Wir haben bisher nur die Mischungsverhältnisse untersucht in ihrer Variation bezüglich zwei Ebenen. Sie bestehen aber immer aus allen Elementen, die möglich sind. Nehmen wir noch einmal unseren Solisten. Zusätzlich zu dem schon Genannten muss es auch eine Realitätsaussage geben, eine Sprachaussage (Formulierung), eine Aussage, die sich auf das kulturelle Netz bezieht. Dazu könnte auch noch eine Aussageebene in Richtung auf "Kulturkritik" und auf Autonomie kommen. Man kann statt zwei dieser Elemente auch drei oder vier gleichberechtigt oder zumindest ebenbürtig miteinander verknüpfen, und dann auch noch in den unterschiedlichen Wertigkeiten, die möglich sind.

Machen wir es mal einfach und nehmen wir ein Beispiel in dem drei Ebenen mehr oder weniger gleichberechtigt miteinander verknüpft sind: O', O''' und O''''. Nehmen wir wieder unseren Solisten, der ja unzweifelhaft ein Stück aus dem Schatz unserer Kultur zum Besten gibt, er muss sich also auch mit dem kulturellen Netz befassen.
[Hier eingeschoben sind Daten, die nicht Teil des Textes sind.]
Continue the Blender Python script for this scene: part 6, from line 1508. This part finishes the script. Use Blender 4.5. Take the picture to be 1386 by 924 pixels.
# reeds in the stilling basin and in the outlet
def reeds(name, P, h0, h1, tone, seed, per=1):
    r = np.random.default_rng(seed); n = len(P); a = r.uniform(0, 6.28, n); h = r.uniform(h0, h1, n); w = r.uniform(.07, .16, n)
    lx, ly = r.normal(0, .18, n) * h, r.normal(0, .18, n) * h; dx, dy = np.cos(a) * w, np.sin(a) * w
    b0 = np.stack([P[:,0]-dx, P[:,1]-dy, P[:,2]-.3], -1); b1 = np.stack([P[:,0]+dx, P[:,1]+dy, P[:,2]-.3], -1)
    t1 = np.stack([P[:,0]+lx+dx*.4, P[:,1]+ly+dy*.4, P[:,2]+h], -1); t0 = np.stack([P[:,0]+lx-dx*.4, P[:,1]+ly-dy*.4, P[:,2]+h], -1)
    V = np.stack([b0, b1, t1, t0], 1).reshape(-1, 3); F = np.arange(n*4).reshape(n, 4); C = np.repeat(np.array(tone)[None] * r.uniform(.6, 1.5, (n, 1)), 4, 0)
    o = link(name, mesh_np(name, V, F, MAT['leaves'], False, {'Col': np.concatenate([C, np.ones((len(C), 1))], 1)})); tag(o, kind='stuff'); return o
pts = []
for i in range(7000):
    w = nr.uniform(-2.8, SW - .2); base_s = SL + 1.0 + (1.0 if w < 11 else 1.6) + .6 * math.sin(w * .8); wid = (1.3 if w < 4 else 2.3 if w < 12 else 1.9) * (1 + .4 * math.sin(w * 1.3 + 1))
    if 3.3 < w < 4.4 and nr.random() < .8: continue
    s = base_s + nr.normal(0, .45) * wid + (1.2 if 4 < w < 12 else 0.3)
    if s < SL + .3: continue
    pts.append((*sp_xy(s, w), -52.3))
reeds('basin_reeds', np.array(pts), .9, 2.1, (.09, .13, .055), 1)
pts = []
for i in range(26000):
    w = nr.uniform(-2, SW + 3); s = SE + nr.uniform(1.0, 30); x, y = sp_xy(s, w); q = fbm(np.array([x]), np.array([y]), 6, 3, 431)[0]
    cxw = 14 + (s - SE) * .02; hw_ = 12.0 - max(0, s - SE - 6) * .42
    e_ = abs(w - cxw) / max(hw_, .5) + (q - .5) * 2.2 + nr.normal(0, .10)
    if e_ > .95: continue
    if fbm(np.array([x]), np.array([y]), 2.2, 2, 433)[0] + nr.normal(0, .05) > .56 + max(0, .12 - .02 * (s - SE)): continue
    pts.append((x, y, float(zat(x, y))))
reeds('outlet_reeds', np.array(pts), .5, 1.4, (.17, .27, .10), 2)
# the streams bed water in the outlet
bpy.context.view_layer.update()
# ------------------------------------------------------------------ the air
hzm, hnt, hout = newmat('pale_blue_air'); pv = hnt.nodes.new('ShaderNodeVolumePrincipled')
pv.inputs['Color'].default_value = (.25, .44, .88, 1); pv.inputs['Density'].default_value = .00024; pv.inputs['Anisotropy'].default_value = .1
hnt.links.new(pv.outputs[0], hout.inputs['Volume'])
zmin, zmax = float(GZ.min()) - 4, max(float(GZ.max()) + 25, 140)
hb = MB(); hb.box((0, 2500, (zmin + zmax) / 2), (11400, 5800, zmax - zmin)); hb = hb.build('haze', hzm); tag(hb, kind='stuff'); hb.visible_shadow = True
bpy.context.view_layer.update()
Er weiß, wie andere Solisten das Stück vor ihm interpretiert haben, und will jetzt z.B. eine andere Sicht auf dieses Stück ermöglichen. könnte also folgendermaßen aussehen: O'>O''''>O'''. Er will seine Position dem Stück gegenüber (O') im Rahmen des kulturellen Verständnisses des Stückes (O'''') einem Publikum zu Gehör bringen (O'''). Kommt seine eigene Eitelkeit hinzu, dann heißt das möglicherweise O'<O'''<O''''. Die kulturelle Tradition und die Anwesenheit des Publikums werden dafür ausgenützt, um die Person des Solisten zu zelebrieren...

Wir sehen also an diesen kleinen Beispielen, welch vielfältige Nuancen hier möglich sind. 

Nehmen wir jetzt noch die Tendenzen hinzu, bei unserem Solisten z.B. die ästhetische und die indexalische, dann wird er das Konzert auf einem Instrument aus der damaligen Zeit spielen, er wird sich intensiv mit der Geschichte beschäftigt haben (O'>O''''>O'''), oder aber (O' < O''' <O'''') er wird dies auch tun, aber eben um dem Publikum seine eigene Person als Wichtigstes darzustellen, wie er es ist, der dies alles gefunden hat usw.